I have his hair. I eat crackers the same way, too
My three fingers down, holding the end of the cracker steady with thumb and index finger. And, I love technology and am good in a crisis. You are about to find out why.
In honor of Father’s Day, I share this true story of my first time flying in an airplane. He died at 81 and he’s been gone for 35 years. It still takes my breath away to write that sentence. I am about six years older now (79) than he was in this picture. My guess is he was around 73.
It was 1952. I had never flown before but at the age of seven I knew a C-47 when I saw one. It had carried thousands of Allied paratroopers on D-Day 1944 and through this doorway I was now crossing, soldiers had jumped silently into a moonless night sky.
A beautiful woman in a gray form-fitting suit met us at the entrance to the plane. We sat across the aisle from the door. My father let go of my hand and took out his large linen handkerchief from his pants pocket. He wiped my damp, trembling hand and fingers dry.
He chatted with the stewardess; I looked for the track of ceiling straps that latched to each soldier, as he stood by the door, ready to jump.
In the 1940’s, my father made his living selling vacuum tubes, the technology inside the first television sets. I sat in front of our TV any chance I could, mostly watching an endless loop of black and white newsreels of WW II and sensational crime stories.
My father held my hand during take-off and talked about how he had gotten his pilot license after Charles Lindbergh had crossed the Atlantic non-stop in 1927. That flight had taken 20 hours and 21 minutes, he said. This one was twenty minutes, tops. As we leveled off, he pointed to the beetle cat sailboats and their sherbet colored sails in Cape Cod Bay.
“Lindbergh?” I said in a rising thin voice. “His baby was kidnapped and murdered in 1932.”
Suddenly, there was a sharp, metal groaning sound off to our left side. The plane door had disappeared or been forced open and was now flat against the outside of the plane, as it was when we boarded. I am not making this up.
The stewardess came rushing down the aisle apologizing, telling us to stay calm, as her face drained of color. She said that it was her fault for not securing the door properly.
“We don’t need the door, honey,” my father said to the stewardess, loud enough for other passengers to hear. She turned toward him, grateful, eyes brimming.
He took out his package of Lucky Strikes and his silver Zippo lighter from his pocket and promptly lit a cigarette, took a long drag, blowing out smoke rings, one after another. Those rings drifted like incense, a final benediction, through the doorway of jumpers, disappearing into a summer’s sky.

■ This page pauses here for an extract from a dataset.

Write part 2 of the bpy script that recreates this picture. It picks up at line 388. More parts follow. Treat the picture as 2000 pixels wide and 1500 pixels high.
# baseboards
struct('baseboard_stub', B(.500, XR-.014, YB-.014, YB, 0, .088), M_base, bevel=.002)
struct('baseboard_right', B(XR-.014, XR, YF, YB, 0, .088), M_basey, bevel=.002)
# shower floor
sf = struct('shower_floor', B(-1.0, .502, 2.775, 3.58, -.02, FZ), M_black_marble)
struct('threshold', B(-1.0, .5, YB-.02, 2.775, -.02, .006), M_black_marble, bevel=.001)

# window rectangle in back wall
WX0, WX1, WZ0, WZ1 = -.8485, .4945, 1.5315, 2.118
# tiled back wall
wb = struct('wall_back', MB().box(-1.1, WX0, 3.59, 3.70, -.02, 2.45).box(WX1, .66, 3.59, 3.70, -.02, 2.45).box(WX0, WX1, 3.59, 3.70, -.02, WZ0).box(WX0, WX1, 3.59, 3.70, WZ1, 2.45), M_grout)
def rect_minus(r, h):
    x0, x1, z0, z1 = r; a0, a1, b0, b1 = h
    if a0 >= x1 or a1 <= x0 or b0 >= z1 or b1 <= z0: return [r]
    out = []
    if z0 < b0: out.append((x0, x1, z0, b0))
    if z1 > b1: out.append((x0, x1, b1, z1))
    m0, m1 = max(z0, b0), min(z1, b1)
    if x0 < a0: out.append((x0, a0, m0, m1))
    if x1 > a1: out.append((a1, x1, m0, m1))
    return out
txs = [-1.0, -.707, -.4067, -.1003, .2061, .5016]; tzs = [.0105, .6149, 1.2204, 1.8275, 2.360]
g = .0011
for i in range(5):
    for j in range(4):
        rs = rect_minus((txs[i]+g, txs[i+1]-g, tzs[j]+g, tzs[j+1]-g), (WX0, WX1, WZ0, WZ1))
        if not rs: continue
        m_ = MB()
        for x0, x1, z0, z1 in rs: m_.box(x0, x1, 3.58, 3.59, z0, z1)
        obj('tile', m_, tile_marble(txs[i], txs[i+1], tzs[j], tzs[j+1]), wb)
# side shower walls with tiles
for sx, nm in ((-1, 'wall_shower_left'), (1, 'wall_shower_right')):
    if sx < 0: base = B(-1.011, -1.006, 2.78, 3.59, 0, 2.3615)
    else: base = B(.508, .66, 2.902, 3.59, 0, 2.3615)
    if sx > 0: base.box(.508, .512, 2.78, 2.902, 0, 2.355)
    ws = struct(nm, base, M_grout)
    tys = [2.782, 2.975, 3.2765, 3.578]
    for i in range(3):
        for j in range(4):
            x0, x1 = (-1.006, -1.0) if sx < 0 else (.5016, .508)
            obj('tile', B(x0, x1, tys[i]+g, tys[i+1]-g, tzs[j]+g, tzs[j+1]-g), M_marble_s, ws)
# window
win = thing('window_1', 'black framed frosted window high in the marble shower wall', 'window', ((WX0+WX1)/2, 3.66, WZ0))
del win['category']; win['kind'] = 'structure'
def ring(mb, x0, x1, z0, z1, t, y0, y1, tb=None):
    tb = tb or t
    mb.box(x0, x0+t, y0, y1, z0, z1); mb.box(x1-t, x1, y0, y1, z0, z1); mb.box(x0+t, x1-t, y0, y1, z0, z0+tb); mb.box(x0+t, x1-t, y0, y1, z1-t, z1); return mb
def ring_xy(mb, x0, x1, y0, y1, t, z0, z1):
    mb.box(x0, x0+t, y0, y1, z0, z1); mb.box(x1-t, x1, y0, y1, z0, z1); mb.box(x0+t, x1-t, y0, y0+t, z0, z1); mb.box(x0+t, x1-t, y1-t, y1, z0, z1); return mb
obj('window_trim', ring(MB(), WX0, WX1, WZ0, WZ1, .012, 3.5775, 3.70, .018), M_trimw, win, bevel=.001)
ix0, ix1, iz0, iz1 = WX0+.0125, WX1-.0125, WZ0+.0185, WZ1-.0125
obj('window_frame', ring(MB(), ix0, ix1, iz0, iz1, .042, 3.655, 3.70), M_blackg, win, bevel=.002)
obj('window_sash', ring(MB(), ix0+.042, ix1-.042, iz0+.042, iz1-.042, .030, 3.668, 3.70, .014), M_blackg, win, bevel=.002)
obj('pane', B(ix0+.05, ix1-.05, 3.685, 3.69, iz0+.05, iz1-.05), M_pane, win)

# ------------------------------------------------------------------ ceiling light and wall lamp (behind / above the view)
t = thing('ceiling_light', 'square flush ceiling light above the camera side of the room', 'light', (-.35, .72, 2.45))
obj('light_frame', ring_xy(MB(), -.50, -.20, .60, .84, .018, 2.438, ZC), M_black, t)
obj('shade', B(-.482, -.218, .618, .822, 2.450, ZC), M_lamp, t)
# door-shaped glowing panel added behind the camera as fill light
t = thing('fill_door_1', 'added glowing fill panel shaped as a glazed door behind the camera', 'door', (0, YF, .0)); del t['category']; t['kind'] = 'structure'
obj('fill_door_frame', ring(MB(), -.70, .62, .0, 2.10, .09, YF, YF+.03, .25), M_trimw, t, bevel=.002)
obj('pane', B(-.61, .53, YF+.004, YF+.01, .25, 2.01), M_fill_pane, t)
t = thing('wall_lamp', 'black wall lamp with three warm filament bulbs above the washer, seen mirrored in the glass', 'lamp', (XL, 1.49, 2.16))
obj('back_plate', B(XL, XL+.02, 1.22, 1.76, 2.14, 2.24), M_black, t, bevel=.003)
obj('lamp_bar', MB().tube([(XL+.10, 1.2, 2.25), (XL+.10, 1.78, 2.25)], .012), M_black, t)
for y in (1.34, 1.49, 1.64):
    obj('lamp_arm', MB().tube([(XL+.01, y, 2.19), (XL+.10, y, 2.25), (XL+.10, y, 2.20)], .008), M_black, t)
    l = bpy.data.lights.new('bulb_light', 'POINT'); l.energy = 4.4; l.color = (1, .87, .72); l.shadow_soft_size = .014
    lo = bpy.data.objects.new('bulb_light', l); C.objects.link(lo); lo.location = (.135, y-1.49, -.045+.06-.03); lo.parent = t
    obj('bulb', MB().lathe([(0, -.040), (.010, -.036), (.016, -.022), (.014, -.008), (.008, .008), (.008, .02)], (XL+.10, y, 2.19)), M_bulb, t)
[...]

We landed safely and on time in Nantucket ten minutes later with my father kissing the red-faced beautiful stewardess and my hands dry.
My ability to deal with a crisis was properly seeded in that 20 minute flight along with the memory of the tall, confident man with a calm center who had an understanding of aviation, technology, and women of all ages.
I did this blind drawing of him eating a cracker just now. He looks like Little Lord Fauntleroy or Dick Whittington without a cat. He would laugh.
He would give me a standing ovations regularly even if I boiled green beans without burning the house down.
I have found that cheerleaders like that are hard to replace.